Published: Thu, October 28, 2004 @ 12:00 a.m.



Hearings are expected to go ahead in Mahoning and Columbiana counties.

By STEPHEN SIFF

VINDICATOR TRUMBULL STAFF

WARREN -- A federal judge in Cincinnati handed down a ruling that threatens to forestall challenges to the registrations of 449 voters in Trumbull County.

Joshua Garris of Mineral Ridge challenged the validity of the Trumbull County voter registrations. The challenges, similar to those filed by Republicans in several other counties, allege that the voters are not residents in the precincts where they are registered.

As evidence, the challenges cited a piece of mail that had been sent to the voter from the county board of elections, but returned as undeliverable.

In most cases, the returned mail was a notice about a change in the voter's precinct, said board of elections assistant director Rokey Suleman.

Hearings Friday

Hearings on the cases were scheduled for Friday morning. Similar hearings for 115 cases in Mahoning County were scheduled for today, and hearings for 49 cases in Columbiana County are scheduled for Friday.

But late Wednesday afternoon, U.S. District Judge Susan Dlott issued a temporary restraining order preventing boards of elections in six Ohio counties, including Trumbull, from holding hearings planned for today and Friday, said Trumbull County Assistant Prosecutor James Saker, who represents the Trumbull County Board of Elections.

However, the ruling could be appealed to the U.S. Sixth Circuit Court of Appeals, and possibly reversed in time for the elections board hearings to be held, Saker said.

"It is a procedural mess," he said.

Named in the lawsuit, filed by the Democratic Voter Protection Program, were Franklin, Lawrence, Medina, Cuyahoga, Scioto and Trumbull counties.

Republicans challenged about 35,000 voters statewide based on undeliverable mail.

Voters' rights assured

Regardless of whether hearings are held, no one in Trumbull County will lose their right to vote based solely on one undeliverable piece of mail, Saker said.

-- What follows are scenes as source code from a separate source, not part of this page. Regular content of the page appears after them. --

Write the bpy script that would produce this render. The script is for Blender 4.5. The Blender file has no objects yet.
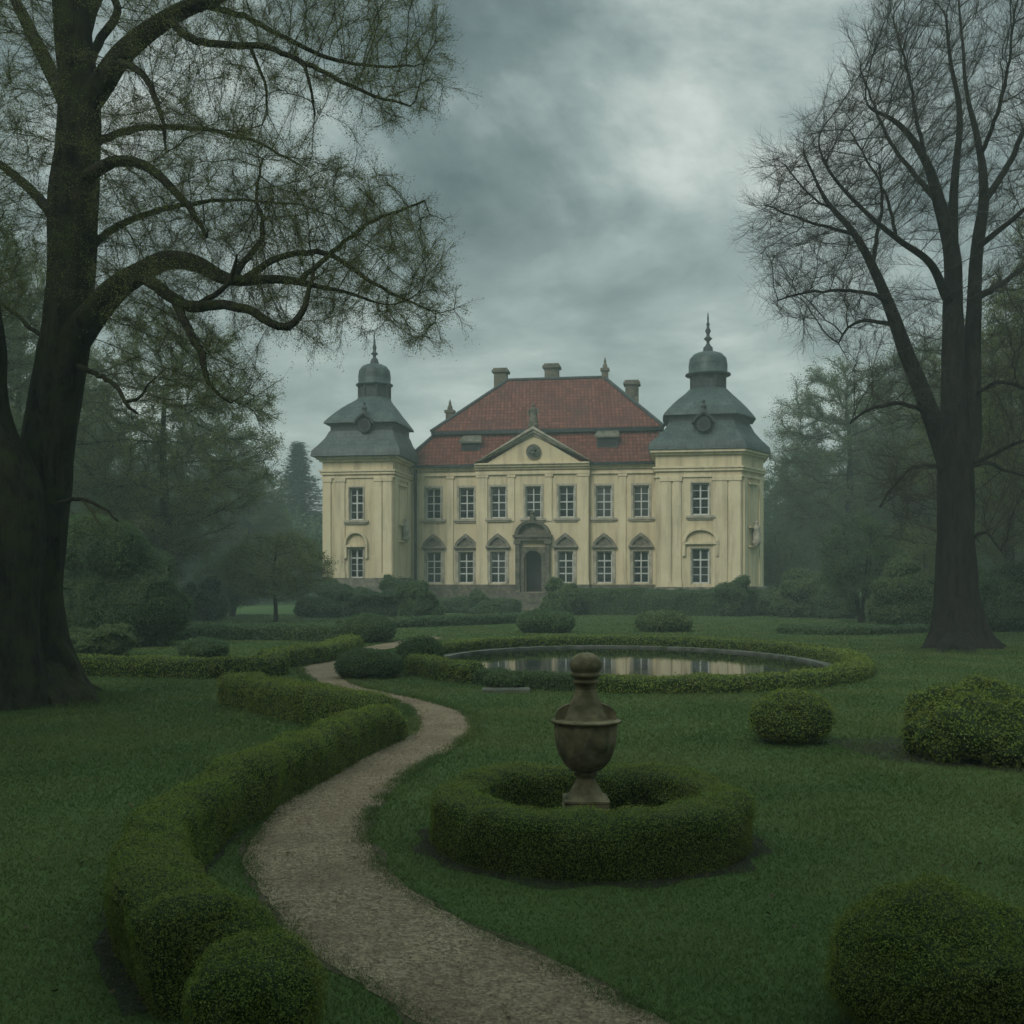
import bpy, bmesh, math, random
import numpy as np
from mathutils import Vector, noise

random.seed(7)
SC = bpy.context.scene
COL = SC.collection
R = math.radians
PI = math.pi

# ------------------------------------------------------------------ camera, world, sun, exposure
F, HY, H = 1100.0, 585.0, 2.0            # focal length and horizon in photo pixels, eye height in metres
cam_d = bpy.data.cameras.new('camera'); cam = bpy.data.objects.new('camera', cam_d); COL.objects.link(cam)
cam.location = (0, 0, H); cam.rotation_euler = (R(90), 0, 0)
cam_d.sensor_width = 36; cam_d.lens = F / 1024 * 36
cam_d.shift_y = (HY - 512) / 1024
cam_d.clip_start = 0.1; cam_d.clip_end = 3000
SC.camera = cam

SUN_EL, SUN_AZ = R(38), R(212)           # compass style: 0 = +Y, clockwise
world = bpy.data.worlds.new('World'); SC.world = world; world.use_nodes = True
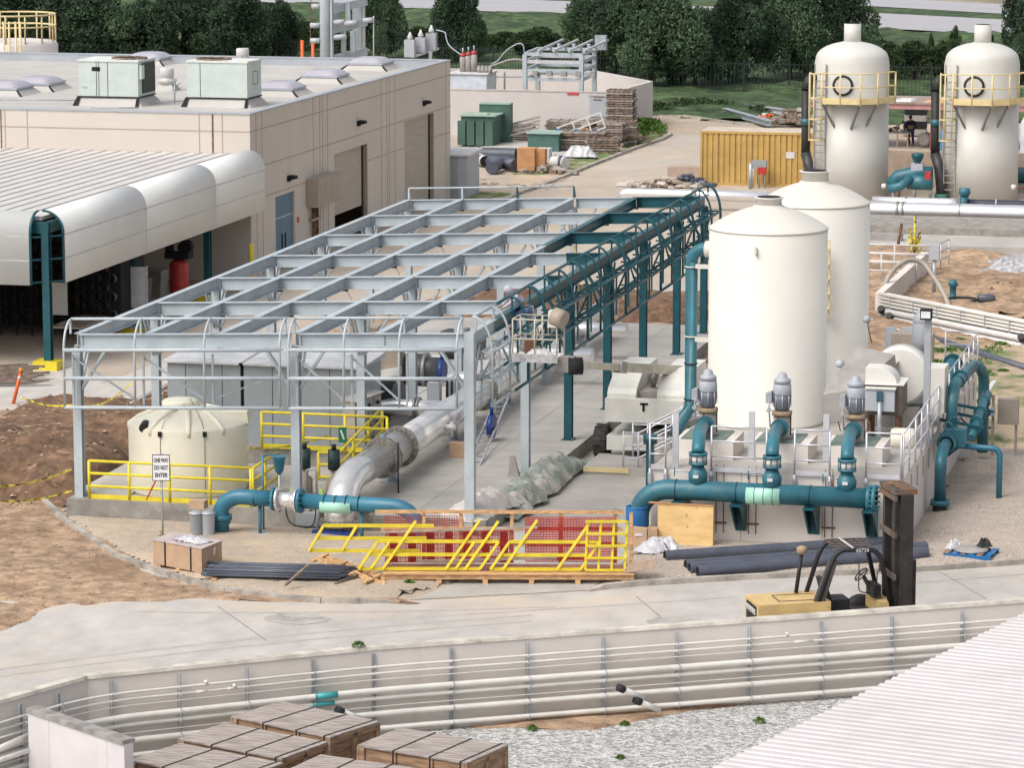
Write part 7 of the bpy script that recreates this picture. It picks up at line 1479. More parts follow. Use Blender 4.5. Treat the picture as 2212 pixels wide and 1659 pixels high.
# small items in front of the container
q = G(1640,405,0); t = thing('instrument_stand', 'grey instrument stand with red valve handles in front of the container', 'stand', q); zc_ = Yp(1640,352,q.y).z
MB().box(q.x-.38, q.x+.38, q.y-.1, q.y+.15, zc_-.3, zc_+.15).build('instrument_box', CABG, t)
for x in (-.3, 0, .3): MB().cyl(q+V((x,-.1,0)), V((q.x+x,q.y-.1,zc_-.3)), .04, n=6).build('stand_leg', GALV, t)
MB().box(q.x-.05, q.x+.4, q.y-.25, q.y-.12, zc_-.55, zc_-.2).build('red_handle', REDM, t)
q = G(1621,408,0); MB().cyl(q, q+V((0,0,1.35)), .1, n=10).build('grey_standpipe', GALV, None, label='short grey standpipe left of the red-handled instrument stand', cat='standpipe')
q = G(1683,392,0); t = thing('motor_pump', 'dark pump motor standing before the container right of the instrument stand', 'pump', q); MB().cyl(q, q+V((0,0,.7)), .12, n=10).build('pump_column', GREYF, t); MB().cyl(q+V((-.35,0,.85)), q+V((.35,0,.85)), .2, n=14).build('pump_motor', GREYF, t)
q = G(1715,392,0); MB().cyl(q, q+V((0,0,2.2)), .07, n=8).build('white_standpipe', PVC, None, label='tall thin white standpipe before the container', cat='standpipe')
def junk(lab, name, q, rx, ry, n, mats_, smin=.12, smax=.35, h=.5, cat='debris'):
    t = thing(name, lab, cat, q); 
    for mi, m in enumerate(mats_):
        mb = MB()
        for k in range(n//len(mats_)):
            a_, f = rng.uniform(0,6.28), rng.random()**.5; c = q+V((math.cos(a_)*rx*f, math.sin(a_)*ry*f, h*(1-f)*rng.random()+.05)); s_ = rng.uniform(smin, smax)
            mb.T = Matrix.Translation(c) @ Matrix.Rotation(rng.uniform(0,3.1), 4, 'Z') @ Matrix.Rotation(rng.uniform(-.6,.6), 4, 'X'); mb.box(-s_, s_, -s_*.5, s_*.5, -s_*.3, s_*.3)
        mb.T = None; mb.build(('pale_chunks','dark_chunks','brown_chunks')[mi], m, t)
    return t
junk('heap of broken pale concrete and stones left of the ochre container', 'rubble_heap', G(1425,404,0), 2.2, .8, 60, [GRAVT, MATS['grey_hardstanding'], WOODD]); junk('dark heap of crushed asphalt left of the ochre container', 'dark_heap', G(1487,402,0), 1.4, .8, 60, [DARKP], .15, .3, .6)
q = G(1490,393,0); MB().box(q.x-1.2, q.x+1.6, q.y, q.y+1.0, .25, .8).build('wooden_trough', mat('pinkish_tray', (.45,.34,.28), .8), None, label='pinkish open tray standing left of the ochre container', cat='tray')
# ------------------------------------------------ pergola shed with a man
Yq = 198.4
t = thing('red_shelter', 'open shelter with faded red steel post and flat rusty roof behind the towers', 'shelter', (-23.1,Yq,0))
p0 = Yp(2018,320,Yq); zr_ = Yp(2018,236,Yq).z; MB().ibeam((p0.x,Yq,0), (p0.x,Yq,zr_), .45, .4, .04, (0,1,0)).build('post', REDP, t); MB().ibeam((p0.x-7,Yq+.5,0), (p0.x-7,Yq+.5,zr_), .3, .3, .03).build('post', REDP, t)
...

"The right to vote is a fundamental liberty," he said. "You can't take away something like that on something as skimpy as a piece of returned mail."

Tuesday, letters were sent out to notify each of the challenged voters of the hearings. The notification letters were mailed to the same address the post office previously found undeliverable.

There are several reasons why mail could be returned from a valid voting address, Suleman said. The voter may be in college, in the military or use a post office box, he said.

As well, returned mail could result from an error by the board of elections or the post office, he said.

Whether or not the hearings are held, these voters could still be challenged when they arrive at their polling places.

Challengers at the polls

This year, for the first time, Republicans and Democrats have registered challengers to work at polling stations. They will likely work from lists to question voters who they suspect are in the wrong precinct or are not properly qualified to vote, said Trumbull County Board of Elections Director Norma Williams.

Those challenges will be decided by workers at the polls, she said. People who have moved will be directed to the correct precinct.